Two county clerks from downstate Illinois are asking to intervene in a lawsuit over the state's gay marriage ban.

The Thomas More Society late Friday filed a request on behalf of Effingham County Clerk Kerry Hirtzel and Tazewell County Clerk Christie Webb, seeking to intervene in the lawsuit filed in Cook County by 25 same-sex couples who were turned away when they tried to get marriage licenses from Cook County Clerk David Orr.

The move to intervene is being spearheaded by the Chicago-based Thomas More Society, a conservative non-profit law group. All of this comes just a couple of weeks after Cook County State's Attorney Anita Alvarez announced she would not defend the state's same-sex marriage ban against the lawsuits, because she, too, thinks it violates the Illinois Constitution. In early June, Illinois Attorney General Lisa Madigan also filed court papers indicating she would not defend the state law.

Peter Breen, executive director of The Thomas More Society, a public-interest law firm that opposes gay marriage, said Hirtzel and Webb have an interest in ensuring that the law is applied uniformly across Illinois "because they are the keepers of marriage licenses."
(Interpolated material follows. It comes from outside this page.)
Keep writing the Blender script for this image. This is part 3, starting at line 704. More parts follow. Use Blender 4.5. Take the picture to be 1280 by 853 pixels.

"If the judge lets us in, we believe we have very good arguments to prevail because of the large body of case law that goes our way on it," said Breen, whose firm sought out clients to intervene in the suit. "We had notified clerks that we believe they have ... a strong interest in intervening."

The court filings argue that if the two gay marriage lawsuits continue unopposed, it could create two sets of marriage laws in the state - one for Cook County, and one for the rest of Illinois.

"The potential legal chaos and uncertainty from such a state of affairs is obvious and intolerable," the motion states.

Webb, a Democrat, said she's taking no position on gay marriage, but wants to ensure there's statewide uniformity on the issue. She envisions a scenario where one law would apply in Cook County and another in the rest of the state, and wants to know how to respond if someone with a marriage license in another county were to apply for one in hers.

"I just need to know from someone ... what is legal in the state of Illinois, period," Webb said Monday.

Hirtzel, a Republican, was out of the office Monday and not available for comment, his office said.

On Monday, the two groups that are arguing the suits were quick to say they'll forge ahead, regardless of legal interlopers.

"You can't intervene just because you have an ideological objection to the potential outcome, or because you're a public official required to follow the law, and the lawsuit has the potential to change it," said Camilla Taylor, the head lawyer in the case led by Lambda Legal, an LGBT rights group.

In a statement the American Civil Liberties Union of Illinois, which is arguing the other suit, a spokesman said, "[W]e remain focused on winning the freedom to marry for our clients and thousands of other same sex couples in Illinois.